A corollary inquiry, or perhaps even a place to start on the question of the rate of historical change, would be the question of natural constraints on the historical process. This is something that I have thought about for many years, but which I haven’t tried to make explicit. It’s difficult even to give a clear idea of what I mean by natural constraints on the historical process, and calling them “constraints” might be misleading anyway, as we could with as much justification call the natural processes that contribute to and occur in parallel with the processes of human history the facilitators of historical process.
Let me begin with the obvious claim that some units of time are natural rather than being arbitrary or artificial. A day and a year are natural divisions of time. We could even call them cosmological units of time because they are artifacts of the Earth’s rotation on its axis and its orbit around the sun. The further perturbations of Earth’s rotation and orbit give us the seasons, which become more sharply delineated as we move from the equator toward the poles. On the other hand, divisions of time like minutes, hours, and days of the week are conventional and established by human beings, not by cosmological processes. Of course, the argument can be made that the month is an artifact of the phases of the moon, and even today, in the twenty-first century, Lunar calendars persist alongside solar calendars. Given the Lunar cycle and its relation to the number of days it takes for the phases of the moon, one could argue that this time is going to be structured in some way, and that one of the obvious ways is to structure it in terms of four weeks, and this makes weeks and days of the week less arbitrary that I implied above. This may well be the case. No doubt there are scholars who have spent their lives making such connections.
There are, in any case, degrees of arbitrariness in our divisions of time. Days and years have a very low degree of arbitrariness, while months and weeks have a higher degree of arbitrariness. One could make the argument that the imperfect alignment of days vis-à-vis years, and the Lunar calendar vis-à-vis the Solar calendar, proved a challenge to human attempts at time keeping and calendrics, and therefore was a spur to scientific discovery. Here we can speculate on the degree of misalignment of various cosmological time divisions as prompting scientific inquiry: what degree of misalignment suggests something that ought to be aligned, and what degree of misalignment merely suggests two distinct phenomena that are to be separately tallied?

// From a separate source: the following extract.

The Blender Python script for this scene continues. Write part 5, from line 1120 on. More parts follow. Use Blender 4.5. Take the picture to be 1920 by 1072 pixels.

We could imagine different configurations of planetary systems that would give to local observers a wide range of phenomena that might simply puzzle these observers or provide a spur to scientific inquiry and explanation. Planetary systems with a very different structure from our Solar system would present a different set of cosmological phenomena to be explained, and as such they may receive rather different mythological explanations during the early cognitive development of a local intelligence, and therefore a different pathway from mythological explanation to scientific explanation. These different pathways from mythology to science would then enter into the history of the local intelligence, making the large-scale structure of the history of that intelligence rather different from the large-scale structure of human history, which has had its distinctive forms of transition from mythological to scientific explanation.
Another spur to scientific explanation beyond the attempt to reconcile distinct cosmological phenomena is the attempt to precisely measure cosmological phenomena. While days and years are clear cut temporal divisions, measuring them with precision has been the occasion for more precise observations and more precise instruments to assist in more precise observations. Because of the view of the heavens afforded by our location on Earth and its transparent atmosphere, we have had a front seat for viewing phenomena on a cosmological scale, and this has made it possible for us to observe puzzling movements like the precession of Mercury and the speed of light, and latter we are forced to take account of in the observation of other worlds in our Solar system, which move relative to us at distances that make the speed of light measurable even by relatively rudimentary clocks.
There is a sense in which a year is an arbitrary unit of time, and a sense in which it is not. Now that we can measure the orbits of planets around other stars, we know that there are planetary systems with different structures than our planetary system. Given that stars have different degrees of brightness (which correlates with temperature), the habitable zone for a planet of a red dwarf will be quite close in, like the distance from our sun to the planet Mercury or less, while the habitable zone for a planet of an F star would be further out than our habitable zone, making the orbit much longer. But as we conduct the search for peer life, we focus on the closest analogues to Earth that we can find, which means similar orbital distances and similar years. Planets of red dwarf stars might be so close in that they are tidally locked, and red dwarf stars have a lot of flares that could be damaging to any life on the planet of such a star. Planets of hotter stars would have much less time to evolve complex life, since the hotter the star, the less time it spends on the main sequence. Thus we find ourselves converging on Earth-sized planets around G type stars orbiting in the habitable zone where there can be liquid water on the surface. This is a constraint on the length of a year that could be observed by an intelligent observer anywhere in the universe. There remains a significant range of possible orbits, and therefore possible years, but there is still a constraint that probably describes a bell curve of optimal year length for a planet that evolves complex life.
Similar considerations hold for the length of day. We can’t rule out the possibility of intelligent life on a rapidly spinning planet or a very slowly spinning planet, or even a tidally locked planet, but the slow basting of Earth in the light of the sun probably played a significant role in the origins of life on Earth, allowing for regular cycles—not only cycles of light and dark, which are also cycles of high and low UV radiation, but also cycles like the tides and the winds, all of which play a role in the planetary-scale process of the origins of life. As with the length of a year, the length of a day in relation to the possibility of evolving an intelligent observer probably describes a bell curve with Earth’s rotation being close to optimal. We don’t know the exact bell curves for length of year and length of day, and we don’t know the optimal values for the evolution of intelligent life, but we can postulate them, and this can furnish us with another of those cosmological spurs to scientific discovery culminating in scientific research programs seeking explanations. On the condition of the ongoing progress of science and technology, several hundred years in the future we may be able to furnish the quantitative data to define these bell curves and their optimal values.